The Not-So-Subtle Factor behind Poverty

An interesting thing has happened as a result of the election cycle for president. Suddenly, the conservative wing of our political structure has discovered there is a drug problem in this nation that requires more than incarceration. As they have discovered this fact, they have spoken eloquently about the problem. One of the most eloquent spokesman on the subject has been Chris Christie. His story involved a young man who was attending law school at the same time as Christie, who eventually lost everything because of his drug use.

As a result of this exposure to our drug problem, we are now talking about the issue in terms of the role mandatory sentencing has paid in the “war against drugs.” In response, our conservative, “law and order” candidates, are now talking about the need to use mandatory drug treatment instead of prison. What has caused this turn around in thinking?

Well, Ohio Governor and Republican candidate for president, John Kasich, made an interesting observation. Mr. Kasich wondered aloud how the African American people might feel about this new emphasis, given the fact that the over prosecution of drugs has ravished their community, but is only now being discussed publicly. What Governor Kasich might also have observed on reflection, is the fact that all the stories have involved Caucasians. For example, the lead stories have been Governor Christie’s law schoolmate and Carlie Fiorina’s daughter. Added to this, is the fact that the whole issue came to light  in New Hampshire, an overwhelmingly white area, where  prescription drug abuse is the problem.

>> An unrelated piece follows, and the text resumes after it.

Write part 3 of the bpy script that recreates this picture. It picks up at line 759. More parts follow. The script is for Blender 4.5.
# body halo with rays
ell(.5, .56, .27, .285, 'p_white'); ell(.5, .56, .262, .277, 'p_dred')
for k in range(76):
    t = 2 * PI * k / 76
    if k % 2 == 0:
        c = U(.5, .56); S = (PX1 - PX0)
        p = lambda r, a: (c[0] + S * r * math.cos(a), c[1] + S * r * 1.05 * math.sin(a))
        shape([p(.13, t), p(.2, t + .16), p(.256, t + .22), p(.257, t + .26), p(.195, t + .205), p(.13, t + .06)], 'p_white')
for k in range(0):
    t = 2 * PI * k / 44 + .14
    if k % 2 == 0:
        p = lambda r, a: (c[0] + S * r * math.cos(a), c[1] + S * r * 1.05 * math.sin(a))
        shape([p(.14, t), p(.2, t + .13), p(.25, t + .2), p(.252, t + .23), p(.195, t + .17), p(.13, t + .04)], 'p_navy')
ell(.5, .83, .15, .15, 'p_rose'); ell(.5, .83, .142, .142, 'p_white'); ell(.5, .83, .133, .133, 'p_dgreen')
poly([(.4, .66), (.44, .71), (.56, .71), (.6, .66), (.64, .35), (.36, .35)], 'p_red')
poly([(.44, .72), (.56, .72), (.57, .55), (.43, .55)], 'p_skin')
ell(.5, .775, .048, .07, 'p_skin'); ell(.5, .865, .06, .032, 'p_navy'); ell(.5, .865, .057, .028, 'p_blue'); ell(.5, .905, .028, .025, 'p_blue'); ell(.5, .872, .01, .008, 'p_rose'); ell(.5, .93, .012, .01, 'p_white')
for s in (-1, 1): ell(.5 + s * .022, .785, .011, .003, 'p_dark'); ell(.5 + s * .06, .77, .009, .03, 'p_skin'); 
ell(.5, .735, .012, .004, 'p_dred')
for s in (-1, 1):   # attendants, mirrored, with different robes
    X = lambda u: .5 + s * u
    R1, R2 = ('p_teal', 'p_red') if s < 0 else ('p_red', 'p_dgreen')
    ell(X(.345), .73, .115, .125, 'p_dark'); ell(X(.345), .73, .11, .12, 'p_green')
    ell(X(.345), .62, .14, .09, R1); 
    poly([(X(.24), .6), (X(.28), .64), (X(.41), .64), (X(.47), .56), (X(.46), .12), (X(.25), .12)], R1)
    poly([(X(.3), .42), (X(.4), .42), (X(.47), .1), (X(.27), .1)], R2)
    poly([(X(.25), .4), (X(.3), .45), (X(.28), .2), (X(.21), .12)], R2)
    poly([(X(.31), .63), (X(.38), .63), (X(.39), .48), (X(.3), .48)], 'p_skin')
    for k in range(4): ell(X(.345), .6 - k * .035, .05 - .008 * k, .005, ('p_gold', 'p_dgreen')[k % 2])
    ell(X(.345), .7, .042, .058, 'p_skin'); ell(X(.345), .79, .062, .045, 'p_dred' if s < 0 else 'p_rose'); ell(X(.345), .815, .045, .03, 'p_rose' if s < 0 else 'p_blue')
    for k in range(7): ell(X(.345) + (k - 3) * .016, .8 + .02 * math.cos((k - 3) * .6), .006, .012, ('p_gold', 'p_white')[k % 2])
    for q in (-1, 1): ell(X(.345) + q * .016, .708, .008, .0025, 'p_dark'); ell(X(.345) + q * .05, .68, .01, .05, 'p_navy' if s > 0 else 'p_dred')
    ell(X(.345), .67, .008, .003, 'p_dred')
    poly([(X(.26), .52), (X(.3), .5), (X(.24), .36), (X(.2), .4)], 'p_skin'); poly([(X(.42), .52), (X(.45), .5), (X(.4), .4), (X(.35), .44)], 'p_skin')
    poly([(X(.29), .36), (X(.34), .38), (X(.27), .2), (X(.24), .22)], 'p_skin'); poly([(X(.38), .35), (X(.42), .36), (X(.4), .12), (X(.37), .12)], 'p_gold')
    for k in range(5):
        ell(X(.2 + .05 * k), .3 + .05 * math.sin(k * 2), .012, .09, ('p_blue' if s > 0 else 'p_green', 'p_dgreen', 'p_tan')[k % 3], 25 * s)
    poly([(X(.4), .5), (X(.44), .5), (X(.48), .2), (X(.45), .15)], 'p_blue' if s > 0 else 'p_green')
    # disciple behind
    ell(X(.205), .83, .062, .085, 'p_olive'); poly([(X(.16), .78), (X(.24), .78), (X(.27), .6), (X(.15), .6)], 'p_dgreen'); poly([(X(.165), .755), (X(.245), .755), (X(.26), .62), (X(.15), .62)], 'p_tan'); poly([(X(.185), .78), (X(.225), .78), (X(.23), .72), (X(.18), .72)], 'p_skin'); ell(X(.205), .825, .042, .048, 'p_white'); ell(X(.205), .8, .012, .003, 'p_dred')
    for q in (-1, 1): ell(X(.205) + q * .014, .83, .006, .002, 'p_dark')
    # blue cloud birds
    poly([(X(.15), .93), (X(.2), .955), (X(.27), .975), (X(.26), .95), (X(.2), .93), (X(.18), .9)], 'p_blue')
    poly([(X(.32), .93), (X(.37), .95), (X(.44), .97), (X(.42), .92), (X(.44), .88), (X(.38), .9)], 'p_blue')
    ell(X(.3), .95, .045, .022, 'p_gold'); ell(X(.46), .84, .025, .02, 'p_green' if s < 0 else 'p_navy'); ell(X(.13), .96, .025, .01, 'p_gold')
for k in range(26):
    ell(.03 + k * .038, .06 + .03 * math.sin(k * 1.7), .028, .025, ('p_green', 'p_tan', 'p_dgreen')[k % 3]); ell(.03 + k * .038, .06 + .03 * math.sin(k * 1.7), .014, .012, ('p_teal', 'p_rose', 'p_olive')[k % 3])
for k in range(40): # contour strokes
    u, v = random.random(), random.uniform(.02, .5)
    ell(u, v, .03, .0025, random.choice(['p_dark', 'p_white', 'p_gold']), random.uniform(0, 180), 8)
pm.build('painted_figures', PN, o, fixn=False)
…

The point I wish to make in this posting, is the fact that racism is still alive and well. For example, with a rise in the Dow Jones of over 10,000 points, a cut in the jobless rate by 50%, and a job market that has added an average of over 150,000 jobs a month, I wonder how President Obama’s presidency would be evaluated if he were white? Part of the struggle of working with the poor is the image people have of a poor person. For example, ask someone to close their eyes and describe a person who is poor, single, has children and is on food stamps, and see what happens. If you’re saying to yourself, “Well, after all, black people are the majority of this group,” you are wrong. In a recent study on Poverty in Virginia, the Commonwealth of Virginia’s Poverty Task Force found the following, located on page 9 of the study, “More Virginians in poverty are white than non-white and more are working than not working contradicting a common image of poverty.”

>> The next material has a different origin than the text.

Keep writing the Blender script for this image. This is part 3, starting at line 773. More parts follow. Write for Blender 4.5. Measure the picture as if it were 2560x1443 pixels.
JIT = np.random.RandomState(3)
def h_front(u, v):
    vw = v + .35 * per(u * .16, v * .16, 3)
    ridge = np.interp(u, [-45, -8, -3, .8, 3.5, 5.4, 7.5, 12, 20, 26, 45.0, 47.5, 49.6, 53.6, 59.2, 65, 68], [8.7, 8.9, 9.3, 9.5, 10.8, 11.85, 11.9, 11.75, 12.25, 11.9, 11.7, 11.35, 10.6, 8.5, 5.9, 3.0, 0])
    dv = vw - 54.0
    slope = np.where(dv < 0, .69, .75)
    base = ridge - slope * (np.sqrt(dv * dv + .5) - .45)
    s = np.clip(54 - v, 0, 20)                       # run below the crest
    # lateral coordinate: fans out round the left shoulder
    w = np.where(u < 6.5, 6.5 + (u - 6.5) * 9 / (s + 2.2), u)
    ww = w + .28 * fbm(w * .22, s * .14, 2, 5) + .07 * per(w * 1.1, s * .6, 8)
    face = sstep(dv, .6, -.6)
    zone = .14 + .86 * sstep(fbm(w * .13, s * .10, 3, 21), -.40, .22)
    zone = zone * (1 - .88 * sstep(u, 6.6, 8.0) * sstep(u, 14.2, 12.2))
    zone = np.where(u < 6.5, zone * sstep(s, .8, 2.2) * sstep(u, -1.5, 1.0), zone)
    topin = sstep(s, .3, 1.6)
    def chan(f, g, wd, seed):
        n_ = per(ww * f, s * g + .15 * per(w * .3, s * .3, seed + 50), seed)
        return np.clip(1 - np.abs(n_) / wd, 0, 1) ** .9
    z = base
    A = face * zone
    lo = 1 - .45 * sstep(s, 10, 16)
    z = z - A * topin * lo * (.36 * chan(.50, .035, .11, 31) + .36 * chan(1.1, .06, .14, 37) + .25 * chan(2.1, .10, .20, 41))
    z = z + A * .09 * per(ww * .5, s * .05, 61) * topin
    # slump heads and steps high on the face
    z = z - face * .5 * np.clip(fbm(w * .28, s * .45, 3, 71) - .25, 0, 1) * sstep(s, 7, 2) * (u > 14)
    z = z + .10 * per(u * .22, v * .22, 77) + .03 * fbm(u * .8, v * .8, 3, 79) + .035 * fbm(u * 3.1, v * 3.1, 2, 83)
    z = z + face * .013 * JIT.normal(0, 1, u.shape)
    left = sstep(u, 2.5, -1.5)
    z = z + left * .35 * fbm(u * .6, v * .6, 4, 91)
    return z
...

The fact remains, that racism is still a leading factor in poverty. As a result, as a percentage of the population, African Americans are over represented among those in poverty. This is why Heart of Compassion Partnerships is focusing its work in the area’s we do. This is why Heart of Compassion Partnerships engages in activities like, “A Conversation on Race.” Poverty cannot be effectively addressed if racism is not effectively addressed. As former President Harry Truman once said, “If you’re going to keep a black man in the gutter, you’re going to need two white men to keep him there.” In the coming weeks, I hope to lay out for you our 2016 emphasis on ending poverty. Your comments, as always, are welcome.